The Hidden Dimension: University admissions and pedagogy

Where we will see challenges in terms of University success (and already are seeing challenges) is in terms of the orientation away from using work habits in grading (losing marks for submitting late, for example). The universities’ pedagogy is, mostly, old-school. The K-12 system is new-school and students have an ever-bigger leap as they try to bridge the gap from the K-12 ‘demonstrate your learning how you can and when you can’ approach to a classic ‘the paper is due on Tuesday, late papers lose one letter grade per day’ approach.

Another big challenge is that the K-12 pedagogy is pointing us away from using normed grades, for a variety of reasons, many of which are valid.

The challenge this poses is that it negates the ‘grades as social currency’ function of grades. We currently allocate scarce societal resources (usually educational opportunities) based on grades because they provide a reasonably reliable way to compare students to each other. The question that isn’t being asked in enough places as we move away from normed grades is:

“What replaces grades when we need to allocate scarce social resources like university seats fairly to students based on academic achievement/potential?”

Another interesting feature of moving away from grades (which the new curriculum is doing) is that it isn’t at all clear what replaces them.  The reason parents want straight A’s is not so much because it is the most beautiful letter, but because those grades unlock opportunities. This will push universities to create other ways of ranking students, and likely it will make the ranking systems more complex and therefore more opaque.

A ‘transparently gameable’ system like SFU’s admissions to most programs is, more or less, democratically gameable. It takes 3 minutes to explain that better grades = admission. The game is obvious – get better grades. Of course, there is a solid link between your grades and your parents’ income and education, but at least the less-well off don’t need to expend resources to gain insight into how to score goals and have a reasonable chance of maximizing their GPA.

Now, make the system more complex. Maybe you need an essay, perhaps you need to show ‘leadership’, ‘engagement’, ‘excellence’ – all the things that modern research on predicting success at universities suggest we should look for. The game now becomes more difficult to read. Experts exist who can, for a healthy fee, provide the kind of personalized system navigation that public schools simply cannot. They can explain the rules of the game and give you individualized coaching about how to play it so that you run up the score.

Gaming complex selection processes also has a wealth bias. International-level activities typically get far more weight than school level ones. But its easier for a wealthy family to support a child in, say, international gymnastics competition than it is for a poor one. Gymnastics is expensive, and you aren’t participating if your parents can’t afford it. It doesn’t mean that every rich kid will be a competitive gymnast, but it does suggest that the vast majority of internationally competitive <fill in the blank> will not come from low-income families. Repeat this phenomenon across a variety of fields (athletics, academic competitions, music and the arts, etc) and that’s what you call systemic bias.
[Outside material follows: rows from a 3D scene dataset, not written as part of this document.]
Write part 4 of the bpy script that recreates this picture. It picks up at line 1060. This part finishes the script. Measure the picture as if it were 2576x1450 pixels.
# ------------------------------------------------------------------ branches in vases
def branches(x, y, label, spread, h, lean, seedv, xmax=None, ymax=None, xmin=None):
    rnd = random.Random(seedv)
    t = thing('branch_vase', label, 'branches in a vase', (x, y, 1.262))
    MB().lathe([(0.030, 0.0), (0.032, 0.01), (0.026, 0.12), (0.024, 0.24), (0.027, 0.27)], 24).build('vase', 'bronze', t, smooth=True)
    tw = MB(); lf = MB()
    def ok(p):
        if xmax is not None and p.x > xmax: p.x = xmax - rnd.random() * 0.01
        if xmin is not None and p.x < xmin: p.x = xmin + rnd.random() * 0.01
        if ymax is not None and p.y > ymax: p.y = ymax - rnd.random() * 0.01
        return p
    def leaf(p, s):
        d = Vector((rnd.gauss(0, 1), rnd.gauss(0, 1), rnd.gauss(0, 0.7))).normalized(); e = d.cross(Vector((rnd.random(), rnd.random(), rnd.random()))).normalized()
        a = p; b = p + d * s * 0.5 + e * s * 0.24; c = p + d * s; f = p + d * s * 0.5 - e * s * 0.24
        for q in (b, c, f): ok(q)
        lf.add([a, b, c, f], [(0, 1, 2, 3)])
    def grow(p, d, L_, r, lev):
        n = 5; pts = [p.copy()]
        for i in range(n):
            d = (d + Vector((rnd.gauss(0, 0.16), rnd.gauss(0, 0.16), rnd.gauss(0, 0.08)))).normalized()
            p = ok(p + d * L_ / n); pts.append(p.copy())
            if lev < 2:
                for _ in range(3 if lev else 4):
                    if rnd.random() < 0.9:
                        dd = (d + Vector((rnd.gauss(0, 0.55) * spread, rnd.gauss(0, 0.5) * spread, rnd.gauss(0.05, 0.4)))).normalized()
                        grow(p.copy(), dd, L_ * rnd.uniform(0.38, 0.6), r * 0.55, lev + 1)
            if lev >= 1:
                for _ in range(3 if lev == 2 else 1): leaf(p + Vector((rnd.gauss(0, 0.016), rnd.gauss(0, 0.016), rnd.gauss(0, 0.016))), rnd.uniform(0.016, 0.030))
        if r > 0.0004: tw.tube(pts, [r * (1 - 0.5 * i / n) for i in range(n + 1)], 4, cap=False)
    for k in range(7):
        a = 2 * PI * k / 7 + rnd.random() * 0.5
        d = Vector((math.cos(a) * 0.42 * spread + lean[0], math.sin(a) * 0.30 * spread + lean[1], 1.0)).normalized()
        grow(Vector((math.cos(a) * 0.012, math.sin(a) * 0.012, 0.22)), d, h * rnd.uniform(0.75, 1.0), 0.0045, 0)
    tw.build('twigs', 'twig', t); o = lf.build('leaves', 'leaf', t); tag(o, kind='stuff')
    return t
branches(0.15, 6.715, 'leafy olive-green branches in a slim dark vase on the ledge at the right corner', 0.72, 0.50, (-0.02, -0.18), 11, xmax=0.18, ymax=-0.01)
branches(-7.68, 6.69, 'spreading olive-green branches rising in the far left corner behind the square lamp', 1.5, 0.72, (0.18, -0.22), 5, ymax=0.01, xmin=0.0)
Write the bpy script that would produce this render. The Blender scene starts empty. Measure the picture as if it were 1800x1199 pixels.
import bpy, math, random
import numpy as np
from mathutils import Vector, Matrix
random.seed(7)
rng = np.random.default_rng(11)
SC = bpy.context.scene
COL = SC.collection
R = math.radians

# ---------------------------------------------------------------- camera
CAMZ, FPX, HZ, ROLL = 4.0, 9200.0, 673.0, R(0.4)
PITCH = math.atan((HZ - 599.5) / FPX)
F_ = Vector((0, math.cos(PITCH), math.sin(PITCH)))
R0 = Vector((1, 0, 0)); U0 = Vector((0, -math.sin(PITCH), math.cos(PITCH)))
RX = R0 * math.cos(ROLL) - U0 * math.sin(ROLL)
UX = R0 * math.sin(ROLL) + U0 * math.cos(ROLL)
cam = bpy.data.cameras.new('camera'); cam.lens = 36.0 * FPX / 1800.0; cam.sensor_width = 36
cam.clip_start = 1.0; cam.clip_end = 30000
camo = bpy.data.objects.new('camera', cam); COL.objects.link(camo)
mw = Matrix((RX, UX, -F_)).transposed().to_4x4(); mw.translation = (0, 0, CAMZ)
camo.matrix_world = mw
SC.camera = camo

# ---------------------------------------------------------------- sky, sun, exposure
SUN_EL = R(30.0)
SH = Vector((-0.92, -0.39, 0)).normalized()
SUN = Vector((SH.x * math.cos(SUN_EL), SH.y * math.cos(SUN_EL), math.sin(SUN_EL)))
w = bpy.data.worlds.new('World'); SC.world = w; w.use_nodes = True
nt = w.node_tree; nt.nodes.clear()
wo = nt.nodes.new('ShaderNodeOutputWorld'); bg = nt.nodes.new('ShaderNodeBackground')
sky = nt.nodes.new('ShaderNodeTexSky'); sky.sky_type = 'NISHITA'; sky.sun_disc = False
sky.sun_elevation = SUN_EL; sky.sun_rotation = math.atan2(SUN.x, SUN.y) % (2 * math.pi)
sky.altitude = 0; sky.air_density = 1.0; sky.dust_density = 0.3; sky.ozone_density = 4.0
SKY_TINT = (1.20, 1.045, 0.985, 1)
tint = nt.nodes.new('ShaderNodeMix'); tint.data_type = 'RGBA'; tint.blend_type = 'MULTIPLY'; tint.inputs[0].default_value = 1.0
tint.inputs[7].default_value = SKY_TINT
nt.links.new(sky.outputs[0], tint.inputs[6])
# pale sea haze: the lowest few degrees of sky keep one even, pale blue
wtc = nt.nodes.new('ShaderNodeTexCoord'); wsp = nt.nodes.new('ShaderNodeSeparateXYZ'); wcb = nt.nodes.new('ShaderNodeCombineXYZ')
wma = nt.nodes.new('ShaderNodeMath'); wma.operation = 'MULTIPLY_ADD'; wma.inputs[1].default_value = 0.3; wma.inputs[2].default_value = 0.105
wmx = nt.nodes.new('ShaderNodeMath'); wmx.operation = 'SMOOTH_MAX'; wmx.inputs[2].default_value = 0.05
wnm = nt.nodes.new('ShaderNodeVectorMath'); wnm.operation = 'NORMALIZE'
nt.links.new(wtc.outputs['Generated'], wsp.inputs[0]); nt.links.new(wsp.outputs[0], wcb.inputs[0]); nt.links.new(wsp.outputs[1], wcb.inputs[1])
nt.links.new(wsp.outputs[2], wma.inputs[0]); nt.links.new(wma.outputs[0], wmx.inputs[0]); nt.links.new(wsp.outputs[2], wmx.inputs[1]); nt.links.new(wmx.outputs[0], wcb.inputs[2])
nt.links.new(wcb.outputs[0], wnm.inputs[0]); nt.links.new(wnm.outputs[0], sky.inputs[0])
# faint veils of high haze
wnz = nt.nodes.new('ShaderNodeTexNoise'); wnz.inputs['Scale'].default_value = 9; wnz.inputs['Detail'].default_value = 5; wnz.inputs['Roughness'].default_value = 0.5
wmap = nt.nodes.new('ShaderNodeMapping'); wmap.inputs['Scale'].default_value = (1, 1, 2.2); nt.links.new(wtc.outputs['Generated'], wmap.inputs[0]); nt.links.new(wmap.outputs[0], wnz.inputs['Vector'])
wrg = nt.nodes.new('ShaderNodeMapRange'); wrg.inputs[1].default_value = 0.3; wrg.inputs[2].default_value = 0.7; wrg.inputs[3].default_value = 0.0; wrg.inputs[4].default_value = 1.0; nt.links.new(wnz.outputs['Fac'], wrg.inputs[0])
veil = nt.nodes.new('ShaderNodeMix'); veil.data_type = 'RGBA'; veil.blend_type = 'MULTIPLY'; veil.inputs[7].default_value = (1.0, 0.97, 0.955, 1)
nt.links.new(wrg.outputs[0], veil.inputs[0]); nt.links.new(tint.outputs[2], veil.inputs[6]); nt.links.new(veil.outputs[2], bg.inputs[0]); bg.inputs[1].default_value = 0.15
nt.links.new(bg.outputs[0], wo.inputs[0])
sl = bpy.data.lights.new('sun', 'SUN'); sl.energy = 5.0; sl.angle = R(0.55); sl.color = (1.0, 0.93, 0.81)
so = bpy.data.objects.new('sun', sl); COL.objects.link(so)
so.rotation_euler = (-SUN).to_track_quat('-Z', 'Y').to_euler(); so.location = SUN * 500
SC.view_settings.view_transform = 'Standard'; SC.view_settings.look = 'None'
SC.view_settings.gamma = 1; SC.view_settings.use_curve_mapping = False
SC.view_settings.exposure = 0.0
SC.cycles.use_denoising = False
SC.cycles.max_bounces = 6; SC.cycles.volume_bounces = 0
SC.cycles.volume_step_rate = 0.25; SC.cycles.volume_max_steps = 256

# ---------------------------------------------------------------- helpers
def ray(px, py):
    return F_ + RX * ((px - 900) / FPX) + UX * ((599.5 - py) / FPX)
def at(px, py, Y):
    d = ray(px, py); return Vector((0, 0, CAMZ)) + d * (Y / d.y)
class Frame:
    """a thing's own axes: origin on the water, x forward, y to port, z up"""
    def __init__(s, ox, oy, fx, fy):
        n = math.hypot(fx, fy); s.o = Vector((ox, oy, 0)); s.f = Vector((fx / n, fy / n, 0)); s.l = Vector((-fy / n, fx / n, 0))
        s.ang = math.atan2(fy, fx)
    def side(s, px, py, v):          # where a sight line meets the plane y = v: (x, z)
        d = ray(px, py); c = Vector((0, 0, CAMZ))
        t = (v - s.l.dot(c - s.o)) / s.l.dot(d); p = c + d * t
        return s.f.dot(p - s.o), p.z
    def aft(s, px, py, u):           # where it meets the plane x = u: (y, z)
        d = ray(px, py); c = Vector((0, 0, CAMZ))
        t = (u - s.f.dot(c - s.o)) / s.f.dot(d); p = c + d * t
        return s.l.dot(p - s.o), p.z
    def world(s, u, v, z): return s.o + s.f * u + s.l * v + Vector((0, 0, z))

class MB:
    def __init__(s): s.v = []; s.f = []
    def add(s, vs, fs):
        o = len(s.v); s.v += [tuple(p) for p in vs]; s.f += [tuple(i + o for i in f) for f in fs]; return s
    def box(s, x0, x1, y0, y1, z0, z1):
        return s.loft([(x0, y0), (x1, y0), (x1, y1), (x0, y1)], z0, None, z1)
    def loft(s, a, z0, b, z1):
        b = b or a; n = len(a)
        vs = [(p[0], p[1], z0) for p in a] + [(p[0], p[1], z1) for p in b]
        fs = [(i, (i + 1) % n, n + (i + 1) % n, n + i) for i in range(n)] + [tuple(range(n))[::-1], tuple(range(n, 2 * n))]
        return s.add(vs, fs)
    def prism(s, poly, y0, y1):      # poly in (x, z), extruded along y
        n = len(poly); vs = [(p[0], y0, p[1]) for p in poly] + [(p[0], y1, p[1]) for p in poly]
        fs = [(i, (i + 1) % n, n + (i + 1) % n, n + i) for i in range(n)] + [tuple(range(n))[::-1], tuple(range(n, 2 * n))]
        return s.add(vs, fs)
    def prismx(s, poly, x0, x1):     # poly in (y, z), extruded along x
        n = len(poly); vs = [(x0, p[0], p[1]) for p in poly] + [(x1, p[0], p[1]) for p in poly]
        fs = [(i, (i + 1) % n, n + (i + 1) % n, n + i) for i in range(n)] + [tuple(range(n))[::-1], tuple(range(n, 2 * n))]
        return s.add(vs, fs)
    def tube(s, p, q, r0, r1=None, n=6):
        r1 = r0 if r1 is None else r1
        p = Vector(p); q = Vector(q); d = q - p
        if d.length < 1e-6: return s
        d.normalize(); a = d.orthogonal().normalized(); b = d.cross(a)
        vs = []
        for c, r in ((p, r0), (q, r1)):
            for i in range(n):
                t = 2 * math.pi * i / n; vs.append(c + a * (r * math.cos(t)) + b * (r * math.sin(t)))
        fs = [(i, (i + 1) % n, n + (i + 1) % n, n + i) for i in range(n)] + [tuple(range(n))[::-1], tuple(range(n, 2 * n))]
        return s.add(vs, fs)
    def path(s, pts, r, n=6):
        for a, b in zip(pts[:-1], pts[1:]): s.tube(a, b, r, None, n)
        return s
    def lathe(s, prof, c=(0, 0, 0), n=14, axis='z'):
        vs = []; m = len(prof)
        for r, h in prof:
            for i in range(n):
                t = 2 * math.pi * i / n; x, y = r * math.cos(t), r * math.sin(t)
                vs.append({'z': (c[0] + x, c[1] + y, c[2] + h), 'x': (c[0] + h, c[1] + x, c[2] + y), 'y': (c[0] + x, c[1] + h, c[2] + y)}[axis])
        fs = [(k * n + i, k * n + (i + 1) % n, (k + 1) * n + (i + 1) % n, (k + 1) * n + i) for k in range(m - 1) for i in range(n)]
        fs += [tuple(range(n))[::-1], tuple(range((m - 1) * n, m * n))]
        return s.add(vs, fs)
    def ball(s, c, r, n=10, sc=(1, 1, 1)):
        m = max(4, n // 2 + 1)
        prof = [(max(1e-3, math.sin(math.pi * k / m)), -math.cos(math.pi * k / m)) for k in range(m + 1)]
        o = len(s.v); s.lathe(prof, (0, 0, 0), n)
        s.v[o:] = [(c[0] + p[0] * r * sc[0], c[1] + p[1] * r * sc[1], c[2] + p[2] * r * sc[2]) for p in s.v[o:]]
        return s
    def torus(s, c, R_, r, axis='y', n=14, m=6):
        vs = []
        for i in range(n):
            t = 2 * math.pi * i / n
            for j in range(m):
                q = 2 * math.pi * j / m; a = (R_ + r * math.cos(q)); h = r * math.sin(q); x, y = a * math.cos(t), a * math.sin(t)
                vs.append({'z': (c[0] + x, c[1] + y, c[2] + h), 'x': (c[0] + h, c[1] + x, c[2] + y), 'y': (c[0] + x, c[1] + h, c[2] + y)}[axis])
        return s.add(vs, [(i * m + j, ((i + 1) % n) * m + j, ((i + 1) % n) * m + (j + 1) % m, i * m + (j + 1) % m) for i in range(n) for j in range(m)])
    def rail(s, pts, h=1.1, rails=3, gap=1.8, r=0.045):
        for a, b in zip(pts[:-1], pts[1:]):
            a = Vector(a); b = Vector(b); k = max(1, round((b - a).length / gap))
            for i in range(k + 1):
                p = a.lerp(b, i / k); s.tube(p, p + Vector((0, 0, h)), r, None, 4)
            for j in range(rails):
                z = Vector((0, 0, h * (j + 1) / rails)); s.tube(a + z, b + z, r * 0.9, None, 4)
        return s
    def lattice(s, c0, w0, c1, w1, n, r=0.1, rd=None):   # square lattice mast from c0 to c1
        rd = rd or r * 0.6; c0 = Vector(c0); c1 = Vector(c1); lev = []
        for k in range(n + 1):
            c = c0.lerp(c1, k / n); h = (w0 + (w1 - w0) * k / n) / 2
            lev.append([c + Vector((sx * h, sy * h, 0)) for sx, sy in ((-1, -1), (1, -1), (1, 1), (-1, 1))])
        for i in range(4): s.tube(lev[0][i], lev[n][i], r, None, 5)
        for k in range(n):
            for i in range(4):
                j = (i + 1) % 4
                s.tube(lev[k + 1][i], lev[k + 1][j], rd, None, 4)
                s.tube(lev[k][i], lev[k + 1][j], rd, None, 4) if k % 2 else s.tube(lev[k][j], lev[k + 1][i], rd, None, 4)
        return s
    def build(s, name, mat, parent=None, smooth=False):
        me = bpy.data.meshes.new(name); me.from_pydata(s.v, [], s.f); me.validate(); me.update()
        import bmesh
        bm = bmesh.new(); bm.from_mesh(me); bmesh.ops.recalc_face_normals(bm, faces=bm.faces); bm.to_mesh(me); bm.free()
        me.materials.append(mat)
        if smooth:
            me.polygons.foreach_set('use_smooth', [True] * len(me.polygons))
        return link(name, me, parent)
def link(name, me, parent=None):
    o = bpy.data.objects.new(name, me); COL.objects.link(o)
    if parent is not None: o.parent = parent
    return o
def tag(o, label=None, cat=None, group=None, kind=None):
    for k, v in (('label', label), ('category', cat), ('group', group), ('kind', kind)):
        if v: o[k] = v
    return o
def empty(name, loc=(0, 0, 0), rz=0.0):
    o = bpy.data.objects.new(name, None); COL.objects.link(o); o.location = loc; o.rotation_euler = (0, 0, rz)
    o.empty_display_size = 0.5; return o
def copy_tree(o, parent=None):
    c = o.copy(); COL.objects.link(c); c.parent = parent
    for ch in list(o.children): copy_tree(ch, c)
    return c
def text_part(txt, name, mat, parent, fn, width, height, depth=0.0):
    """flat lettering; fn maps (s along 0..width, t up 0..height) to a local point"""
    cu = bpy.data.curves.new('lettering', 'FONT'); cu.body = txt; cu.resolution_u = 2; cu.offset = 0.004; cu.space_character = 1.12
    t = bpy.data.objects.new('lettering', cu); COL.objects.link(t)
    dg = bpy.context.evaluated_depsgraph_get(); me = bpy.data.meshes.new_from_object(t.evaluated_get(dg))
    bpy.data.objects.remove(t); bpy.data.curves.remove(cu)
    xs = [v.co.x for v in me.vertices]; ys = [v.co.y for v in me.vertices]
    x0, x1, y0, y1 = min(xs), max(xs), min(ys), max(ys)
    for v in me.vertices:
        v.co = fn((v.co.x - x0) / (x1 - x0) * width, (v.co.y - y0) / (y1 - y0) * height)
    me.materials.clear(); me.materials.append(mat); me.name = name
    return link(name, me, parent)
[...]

It’s a natural instinct to game a system, so I certainly don’t judge any family that uses their resources to provide the best opportunities for their child. The challenge we have as educators is to be aware of the ways systemic bias creeps in, realize that there is no clear way to stop that (without some form of massive change) and, notwithstanding the seeming futility of it, try in small and subtle ways to foster those we can see with great potential towards opportunities that will help level the playing field somewhat for them and give them the opportunities to shine.  Systems are often designed to be blind.  Teachers are the eyes of the system and can be the main source of equity-oriented resilience needed in a system that focuses on equality.